Ahead of Process Excellence for Financial Services 2014, Dan Hickey, Head of Business Improvement at ANZ Institutional and International Bank, discusses the bank’s process improvement results as well as a potentially crucial pitfall.


Every project we do is data focused; identifying the appropriate metrics, establishing a base line and – where applicable – using input-related data. This ensures we’re not concentrating only on the immediate problems, but the root cause.

The majority of process improvement projects are time-efficiency related, encompassing end-to-end cycle times from a customer perspective.

With banks traditionally having quite siloed operating structures, transparency from using analytics has made a real difference.
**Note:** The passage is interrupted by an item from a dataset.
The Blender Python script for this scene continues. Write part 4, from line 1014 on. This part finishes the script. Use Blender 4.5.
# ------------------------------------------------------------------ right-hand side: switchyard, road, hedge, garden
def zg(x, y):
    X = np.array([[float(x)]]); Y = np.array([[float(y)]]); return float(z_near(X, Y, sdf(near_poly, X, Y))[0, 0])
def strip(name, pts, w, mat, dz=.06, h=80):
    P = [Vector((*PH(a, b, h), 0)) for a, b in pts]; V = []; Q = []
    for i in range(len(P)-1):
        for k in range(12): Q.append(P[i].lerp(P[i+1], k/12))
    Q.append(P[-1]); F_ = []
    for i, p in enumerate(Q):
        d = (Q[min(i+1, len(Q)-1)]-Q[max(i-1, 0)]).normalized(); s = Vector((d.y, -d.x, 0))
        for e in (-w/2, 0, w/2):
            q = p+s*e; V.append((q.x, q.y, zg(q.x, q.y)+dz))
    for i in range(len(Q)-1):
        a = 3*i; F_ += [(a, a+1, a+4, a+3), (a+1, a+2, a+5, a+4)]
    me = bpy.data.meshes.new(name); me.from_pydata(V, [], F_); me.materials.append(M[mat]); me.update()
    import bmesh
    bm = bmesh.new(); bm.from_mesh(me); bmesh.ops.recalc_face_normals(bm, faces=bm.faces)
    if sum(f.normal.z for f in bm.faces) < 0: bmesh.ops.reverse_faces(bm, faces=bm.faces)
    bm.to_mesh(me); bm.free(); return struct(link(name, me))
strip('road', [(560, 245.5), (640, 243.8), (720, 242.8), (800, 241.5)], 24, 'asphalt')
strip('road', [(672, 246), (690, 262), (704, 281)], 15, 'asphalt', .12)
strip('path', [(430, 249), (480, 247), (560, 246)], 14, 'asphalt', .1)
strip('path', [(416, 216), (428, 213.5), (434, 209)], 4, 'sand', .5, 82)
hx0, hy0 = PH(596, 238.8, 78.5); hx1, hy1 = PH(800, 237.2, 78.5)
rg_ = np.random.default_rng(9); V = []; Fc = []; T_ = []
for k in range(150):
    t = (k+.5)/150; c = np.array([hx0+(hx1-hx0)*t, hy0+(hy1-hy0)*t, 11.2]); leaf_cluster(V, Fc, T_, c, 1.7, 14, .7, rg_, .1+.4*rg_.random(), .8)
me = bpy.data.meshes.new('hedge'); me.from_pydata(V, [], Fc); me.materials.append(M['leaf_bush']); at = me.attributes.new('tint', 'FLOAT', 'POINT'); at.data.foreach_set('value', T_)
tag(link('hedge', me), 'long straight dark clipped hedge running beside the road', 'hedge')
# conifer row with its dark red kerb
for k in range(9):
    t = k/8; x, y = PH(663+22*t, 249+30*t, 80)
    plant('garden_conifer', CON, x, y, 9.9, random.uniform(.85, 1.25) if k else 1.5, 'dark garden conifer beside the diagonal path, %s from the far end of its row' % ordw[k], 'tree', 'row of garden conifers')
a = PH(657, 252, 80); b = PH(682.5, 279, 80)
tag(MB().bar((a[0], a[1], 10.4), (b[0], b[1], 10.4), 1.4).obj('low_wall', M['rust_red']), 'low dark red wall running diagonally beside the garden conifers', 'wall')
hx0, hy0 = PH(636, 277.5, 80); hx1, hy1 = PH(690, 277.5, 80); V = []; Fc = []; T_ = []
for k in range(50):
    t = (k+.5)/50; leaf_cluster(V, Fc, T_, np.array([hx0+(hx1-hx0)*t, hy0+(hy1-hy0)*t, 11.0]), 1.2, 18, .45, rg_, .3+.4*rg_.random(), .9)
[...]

ANZ has bolstered process throughput by well up to 90 per cent in some areas, such as customer onboarding, credit approval timeliness and limit transfer speed.

We’ve also seen strong short-term savings in offshoring our back-end processes over the past 3 to 5 years. ANZ has three main offshoring hubs: one in India, one in the Philippines and one in China that are driving global process standardisation, significant efficiency and productivity gains.

We’re a global bank and one of the key challenges is maintaining regulatory compliance across the many countries ANZ operates in.

There’s particular focus on efforts around ensuring compliance in the area of AML and KYC without negatively affecting the NEW customers’ experience.

Improving ‘outside-in’

Successful customer outcomes (SCOs) should take greater precedence in process improvement programs. Banks have traditionally delegated customer engagement to relationship managers and frontline sales staff.

ANZ hasn’t yet embraced customer-centred design for process improvement, but it has in the area of Technology. The development of customer-centred ‘apps’ like ANZ Go Money has won many awards.

Building customer experience metrics depends on actually knowing what makes a great customer experience. CX ratings can make all the difference to mapping the customer journey in its truest form.

And the layering of those ratings needs to be addressed; statistical findings are only surface-representative. It’s the underlying characteristics which can make a profound impact – opinions, attitudes and ways of thinking.

Looking from the outside-in is paramount to truly understanding our customers, and process excellence needs to reflect that – for all banks.